### Direction
Beneath this task is a listing; retype all of it exactly.

### Source data

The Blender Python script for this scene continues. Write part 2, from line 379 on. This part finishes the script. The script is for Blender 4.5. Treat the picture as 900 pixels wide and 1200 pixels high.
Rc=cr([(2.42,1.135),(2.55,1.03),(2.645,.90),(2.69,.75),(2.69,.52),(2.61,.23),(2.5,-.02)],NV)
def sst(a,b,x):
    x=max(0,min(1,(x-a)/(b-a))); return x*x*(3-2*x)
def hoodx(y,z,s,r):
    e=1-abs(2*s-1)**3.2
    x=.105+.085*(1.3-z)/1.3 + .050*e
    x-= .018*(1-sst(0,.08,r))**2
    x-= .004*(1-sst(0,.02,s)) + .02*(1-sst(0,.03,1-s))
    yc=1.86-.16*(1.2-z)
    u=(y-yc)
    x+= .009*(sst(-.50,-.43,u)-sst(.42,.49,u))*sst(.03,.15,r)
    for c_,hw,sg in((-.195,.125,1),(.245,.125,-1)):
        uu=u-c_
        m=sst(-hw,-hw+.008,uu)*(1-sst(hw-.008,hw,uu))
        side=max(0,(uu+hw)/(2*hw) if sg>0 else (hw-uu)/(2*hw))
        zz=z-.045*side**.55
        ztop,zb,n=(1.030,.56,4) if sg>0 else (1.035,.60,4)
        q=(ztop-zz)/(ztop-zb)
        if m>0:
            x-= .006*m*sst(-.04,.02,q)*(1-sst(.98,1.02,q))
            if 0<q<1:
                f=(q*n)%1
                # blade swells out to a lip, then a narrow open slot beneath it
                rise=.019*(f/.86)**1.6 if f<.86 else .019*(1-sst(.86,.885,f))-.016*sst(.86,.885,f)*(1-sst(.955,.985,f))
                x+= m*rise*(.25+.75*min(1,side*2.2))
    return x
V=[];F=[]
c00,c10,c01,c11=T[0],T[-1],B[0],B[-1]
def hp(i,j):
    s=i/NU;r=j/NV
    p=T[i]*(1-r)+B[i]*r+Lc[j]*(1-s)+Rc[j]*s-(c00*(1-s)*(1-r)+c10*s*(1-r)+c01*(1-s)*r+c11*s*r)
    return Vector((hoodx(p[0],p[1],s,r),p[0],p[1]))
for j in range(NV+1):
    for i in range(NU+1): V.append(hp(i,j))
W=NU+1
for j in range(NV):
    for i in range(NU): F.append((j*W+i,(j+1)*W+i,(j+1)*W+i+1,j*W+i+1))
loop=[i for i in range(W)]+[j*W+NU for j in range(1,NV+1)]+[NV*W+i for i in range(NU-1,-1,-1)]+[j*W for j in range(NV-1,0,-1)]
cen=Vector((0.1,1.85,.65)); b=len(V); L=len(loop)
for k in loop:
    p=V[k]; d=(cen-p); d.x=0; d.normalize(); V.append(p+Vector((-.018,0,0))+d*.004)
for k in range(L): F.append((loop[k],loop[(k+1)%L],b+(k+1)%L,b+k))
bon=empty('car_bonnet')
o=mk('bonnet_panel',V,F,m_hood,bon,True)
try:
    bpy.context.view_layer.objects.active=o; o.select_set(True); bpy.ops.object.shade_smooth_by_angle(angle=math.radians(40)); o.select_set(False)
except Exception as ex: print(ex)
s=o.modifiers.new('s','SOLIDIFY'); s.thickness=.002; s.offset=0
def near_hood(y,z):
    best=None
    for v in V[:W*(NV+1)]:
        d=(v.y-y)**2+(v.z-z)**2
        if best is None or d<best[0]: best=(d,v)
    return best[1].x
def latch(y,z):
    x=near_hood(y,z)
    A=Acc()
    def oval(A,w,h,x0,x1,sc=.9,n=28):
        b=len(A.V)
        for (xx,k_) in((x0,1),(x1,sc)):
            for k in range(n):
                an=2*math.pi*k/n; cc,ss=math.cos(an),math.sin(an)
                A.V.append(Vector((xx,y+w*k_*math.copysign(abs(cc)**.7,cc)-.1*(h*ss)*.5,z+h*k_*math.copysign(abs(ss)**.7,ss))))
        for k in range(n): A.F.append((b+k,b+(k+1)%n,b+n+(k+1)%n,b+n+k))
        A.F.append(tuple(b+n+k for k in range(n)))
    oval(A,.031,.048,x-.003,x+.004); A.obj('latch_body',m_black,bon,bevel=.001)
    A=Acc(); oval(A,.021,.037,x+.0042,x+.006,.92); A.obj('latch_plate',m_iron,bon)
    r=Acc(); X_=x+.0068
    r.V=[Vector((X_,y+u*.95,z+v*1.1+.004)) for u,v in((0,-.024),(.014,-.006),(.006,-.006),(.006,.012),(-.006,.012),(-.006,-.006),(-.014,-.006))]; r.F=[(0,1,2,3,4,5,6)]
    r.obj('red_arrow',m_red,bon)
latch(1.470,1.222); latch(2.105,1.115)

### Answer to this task
The Blender Python script for this scene continues. Write part 2, from line 379 on. This part finishes the script. The script is for Blender 4.5. Treat the picture as 900 pixels wide and 1200 pixels high.
Rc=cr([(2.42,1.135),(2.55,1.03),(2.645,.90),(2.69,.75),(2.69,.52),(2.61,.23),(2.5,-.02)],NV)
def sst(a,b,x):
    x=max(0,min(1,(x-a)/(b-a))); return x*x*(3-2*x)
def hoodx(y,z,s,r):
    e=1-abs(2*s-1)**3.2
    x=.105+.085*(1.3-z)/1.3 + .050*e
    x-= .018*(1-sst(0,.08,r))**2
    x-= .004*(1-sst(0,.02,s)) + .02*(1-sst(0,.03,1-s))
    yc=1.86-.16*(1.2-z)
    u=(y-yc)
    x+= .009*(sst(-.50,-.43,u)-sst(.42,.49,u))*sst(.03,.15,r)
    for c_,hw,sg in((-.195,.125,1),(.245,.125,-1)):
        uu=u-c_
        m=sst(-hw,-hw+.008,uu)*(1-sst(hw-.008,hw,uu))
        side=max(0,(uu+hw)/(2*hw) if sg>0 else (hw-uu)/(2*hw))
        zz=z-.045*side**.55
        ztop,zb,n=(1.030,.56,4) if sg>0 else (1.035,.60,4)
        q=(ztop-zz)/(ztop-zb)
        if m>0:
            x-= .006*m*sst(-.04,.02,q)*(1-sst(.98,1.02,q))
            if 0<q<1:
                f=(q*n)%1
                # blade swells out to a lip, then a narrow open slot beneath it
                rise=.019*(f/.86)**1.6 if f<.86 else .019*(1-sst(.86,.885,f))-.016*sst(.86,.885,f)*(1-sst(.955,.985,f))
                x+= m*rise*(.25+.75*min(1,side*2.2))
    return x
V=[];F=[]
c00,c10,c01,c11=T[0],T[-1],B[0],B[-1]
def hp(i,j):
    s=i/NU;r=j/NV
    p=T[i]*(1-r)+B[i]*r+Lc[j]*(1-s)+Rc[j]*s-(c00*(1-s)*(1-r)+c10*s*(1-r)+c01*(1-s)*r+c11*s*r)
    return Vector((hoodx(p[0],p[1],s,r),p[0],p[1]))
for j in range(NV+1):
    for i in range(NU+1): V.append(hp(i,j))
W=NU+1
for j in range(NV):
    for i in range(NU): F.append((j*W+i,(j+1)*W+i,(j+1)*W+i+1,j*W+i+1))
loop=[i for i in range(W)]+[j*W+NU for j in range(1,NV+1)]+[NV*W+i for i in range(NU-1,-1,-1)]+[j*W for j in range(NV-1,0,-1)]
cen=Vector((0.1,1.85,.65)); b=len(V); L=len(loop)
for k in loop:
    p=V[k]; d=(cen-p); d.x=0; d.normalize(); V.append(p+Vector((-.018,0,0))+d*.004)
for k in range(L): F.append((loop[k],loop[(k+1)%L],b+(k+1)%L,b+k))
bon=empty('car_bonnet')
o=mk('bonnet_panel',V,F,m_hood,bon,True)
try:
    bpy.context.view_layer.objects.active=o; o.select_set(True); bpy.ops.object.shade_smooth_by_angle(angle=math.radians(40)); o.select_set(False)
except Exception as ex: print(ex)
s=o.modifiers.new('s','SOLIDIFY'); s.thickness=.002; s.offset=0
def near_hood(y,z):
    best=None
    for v in V[:W*(NV+1)]:
        d=(v.y-y)**2+(v.z-z)**2
        if best is None or d<best[0]: best=(d,v)
    return best[1].x
def latch(y,z):
    x=near_hood(y,z)
    A=Acc()
    def oval(A,w,h,x0,x1,sc=.9,n=28):
        b=len(A.V)
        for (xx,k_) in((x0,1),(x1,sc)):
            for k in range(n):
                an=2*math.pi*k/n; cc,ss=math.cos(an),math.sin(an)
                A.V.append(Vector((xx,y+w*k_*math.copysign(abs(cc)**.7,cc)-.1*(h*ss)*.5,z+h*k_*math.copysign(abs(ss)**.7,ss))))
        for k in range(n): A.F.append((b+k,b+(k+1)%n,b+n+(k+1)%n,b+n+k))
        A.F.append(tuple(b+n+k for k in range(n)))
    oval(A,.031,.048,x-.003,x+.004); A.obj('latch_body',m_black,bon,bevel=.001)
    A=Acc(); oval(A,.021,.037,x+.0042,x+.006,.92); A.obj('latch_plate',m_iron,bon)
    r=Acc(); X_=x+.0068
    r.V=[Vector((X_,y+u*.95,z+v*1.1+.004)) for u,v in((0,-.024),(.014,-.006),(.006,-.006),(.006,.012),(-.006,.012),(-.006,-.006),(-.014,-.006))]; r.F=[(0,1,2,3,4,5,6)]
    r.obj('red_arrow',m_red,bon)
latch(1.470,1.222); latch(2.105,1.115)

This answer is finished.